▶ SHORT PROBLEM
Set down the material below word for word, excluding the pictures.

▶ DATASET CONTENT
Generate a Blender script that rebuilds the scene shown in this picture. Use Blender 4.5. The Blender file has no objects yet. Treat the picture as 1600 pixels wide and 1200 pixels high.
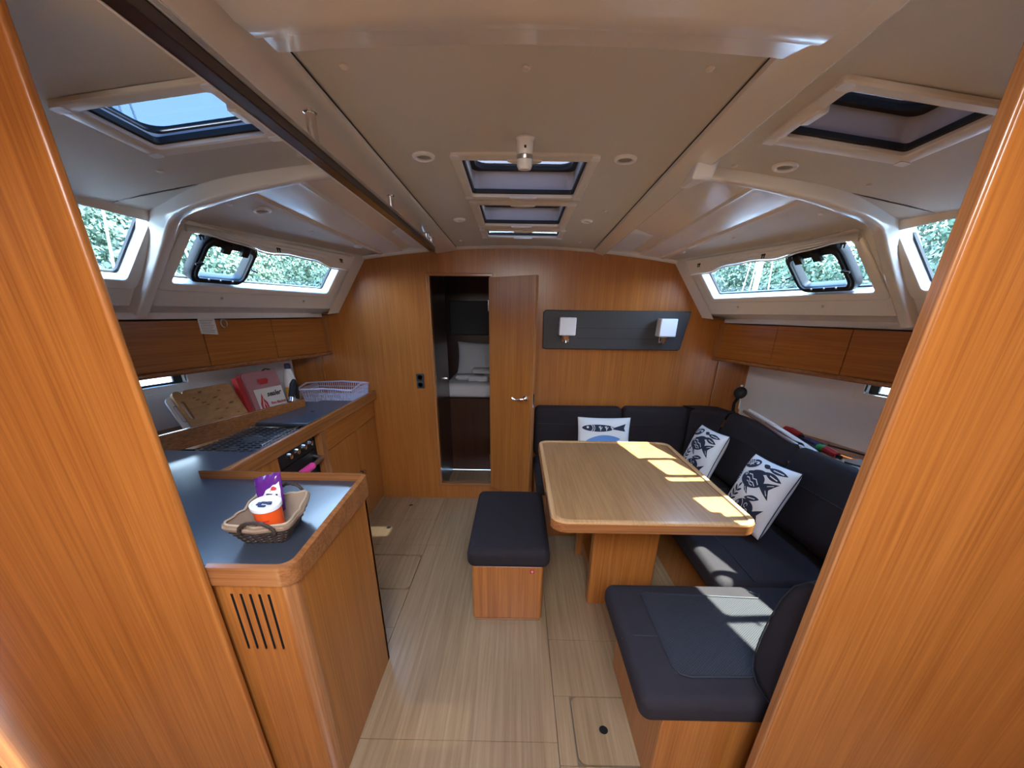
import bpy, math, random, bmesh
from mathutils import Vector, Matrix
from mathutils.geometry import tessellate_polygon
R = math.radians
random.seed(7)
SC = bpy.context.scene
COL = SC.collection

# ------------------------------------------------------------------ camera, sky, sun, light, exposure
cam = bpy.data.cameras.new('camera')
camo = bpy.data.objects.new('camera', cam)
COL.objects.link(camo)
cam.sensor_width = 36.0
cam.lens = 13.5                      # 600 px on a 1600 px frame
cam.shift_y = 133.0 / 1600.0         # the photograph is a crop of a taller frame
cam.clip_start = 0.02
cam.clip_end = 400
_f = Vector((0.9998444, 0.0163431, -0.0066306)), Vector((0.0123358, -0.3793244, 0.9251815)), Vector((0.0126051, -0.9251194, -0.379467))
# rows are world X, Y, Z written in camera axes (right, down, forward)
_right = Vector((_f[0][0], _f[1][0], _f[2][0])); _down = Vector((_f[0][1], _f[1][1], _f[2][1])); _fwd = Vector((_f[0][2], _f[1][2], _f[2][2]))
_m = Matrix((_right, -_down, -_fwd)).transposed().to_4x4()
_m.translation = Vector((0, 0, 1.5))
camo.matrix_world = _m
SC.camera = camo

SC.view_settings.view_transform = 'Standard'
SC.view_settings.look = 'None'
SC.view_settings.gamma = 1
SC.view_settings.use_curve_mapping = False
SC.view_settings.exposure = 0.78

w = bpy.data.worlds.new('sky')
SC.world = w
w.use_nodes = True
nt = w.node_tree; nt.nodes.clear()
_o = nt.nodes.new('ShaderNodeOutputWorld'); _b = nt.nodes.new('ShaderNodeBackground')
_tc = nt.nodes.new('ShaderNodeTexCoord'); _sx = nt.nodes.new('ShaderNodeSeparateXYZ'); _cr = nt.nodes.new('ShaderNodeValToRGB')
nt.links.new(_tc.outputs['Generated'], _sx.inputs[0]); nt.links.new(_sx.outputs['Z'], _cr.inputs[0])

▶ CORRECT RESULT
Generate a Blender script that rebuilds the scene shown in this picture. Use Blender 4.5. The Blender file has no objects yet. Treat the picture as 1600 pixels wide and 1200 pixels high.
import bpy, math, random, bmesh
from mathutils import Vector, Matrix
from mathutils.geometry import tessellate_polygon
R = math.radians
random.seed(7)
SC = bpy.context.scene
COL = SC.collection

# ------------------------------------------------------------------ camera, sky, sun, light, exposure
cam = bpy.data.cameras.new('camera')
camo = bpy.data.objects.new('camera', cam)
COL.objects.link(camo)
cam.sensor_width = 36.0
cam.lens = 13.5                      # 600 px on a 1600 px frame
cam.shift_y = 133.0 / 1600.0         # the photograph is a crop of a taller frame
cam.clip_start = 0.02
cam.clip_end = 400
_f = Vector((0.9998444, 0.0163431, -0.0066306)), Vector((0.0123358, -0.3793244, 0.9251815)), Vector((0.0126051, -0.9251194, -0.379467))
# rows are world X, Y, Z written in camera axes (right, down, forward)
_right = Vector((_f[0][0], _f[1][0], _f[2][0])); _down = Vector((_f[0][1], _f[1][1], _f[2][1])); _fwd = Vector((_f[0][2], _f[1][2], _f[2][2]))
_m = Matrix((_right, -_down, -_fwd)).transposed().to_4x4()
_m.translation = Vector((0, 0, 1.5))
camo.matrix_world = _m
SC.camera = camo

SC.view_settings.view_transform = 'Standard'
SC.view_settings.look = 'None'
SC.view_settings.gamma = 1
SC.view_settings.use_curve_mapping = False
SC.view_settings.exposure = 0.78

w = bpy.data.worlds.new('sky')
SC.world = w
w.use_nodes = True
nt = w.node_tree; nt.nodes.clear()
_o = nt.nodes.new('ShaderNodeOutputWorld'); _b = nt.nodes.new('ShaderNodeBackground')
_tc = nt.nodes.new('ShaderNodeTexCoord'); _sx = nt.nodes.new('ShaderNodeSeparateXYZ'); _cr = nt.nodes.new('ShaderNodeValToRGB')
nt.links.new(_tc.outputs['Generated'], _sx.inputs[0]); nt.links.new(_sx.outputs['Z'], _cr.inputs[0])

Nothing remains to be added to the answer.